Areas receiving increases are athletics, building, Student Health and Wellness Center, music and theater and bus fees. Let's look at these and see if a better solution could be had.

Athletics: Get rid of the fee and sell tickets. I only attended half of the home football games and the majority of the basketball games. All this for $200 a semester?! This fee (or better yet season tickets to all or any sport's season) should be optional at the time tuition is due.

The building fee should, and is, based on the amount of credits taken. I think that this fee should increase as more credits are taken. My logic being that the more credits taken, the more I will use the buildings. It should not be capped off at 10 credits.

Student Health and Wellness Center: I absolutely hate this fee! This if a great example of government imposing laws on the weak just because they feel that is what is best for society. I have only used the wellness center once in my 2 yrs at USU. I hate this fee! This fee should be optional when tuition payment is due.

Music and theater: Include their fee in the price of the ticket at the sporting events.

Bus: Charge a fee of $.25 to students who what to ride the bus. For one student who rides the bus twice a day for a semester the total would be $18.75. That's more than the fee and those who use the buses will pay for it. I use the bus about three times a week (I think it better to live closer to campus and walk, even in the snow, than to pay $.25). This fee of a semester bus pass should be optional at the time tuition is due! I hate this fee!

Other fees that should be added as a pay-as-used basis. Computer lab-My roommate never uses the labs because he has his own laptop. Why should he pay for something he is not using? Raise the price of parking. Activities-add the option of a season pass to all the activities on campus or charge us! This will reduce the cost of tuition and disposable income will fill our pockets.

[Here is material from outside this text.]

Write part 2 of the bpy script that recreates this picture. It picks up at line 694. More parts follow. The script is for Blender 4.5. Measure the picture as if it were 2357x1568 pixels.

Tuesday, November 15, 2005

Measuring demand

Using a free market system to assess demand for something assumes that everyone has equal oppurtuninty to money. The fact that not everyone has equal oppurtunity to money is obivious. I have a couple of friends who have graduated from college. They worked much harder than me in college and got better grades. Yet I will earn a higher salary when I graduate. Not because I worked hard in school or any other aspect of life, but simply because of natural and enviromental differences.
So you will ask do I think money should be taken from me and given to my friends. In many cases I would say yes. What they are doing is more important. So when I start making the money will I give it to them? Partly. If you have read the "All Government Employees are Overpaid" post then you already know that I do a lot to try to distribute the benefits of my advantages. I will probably continue to give more of my time then of my money, because I think it more beneficial that way.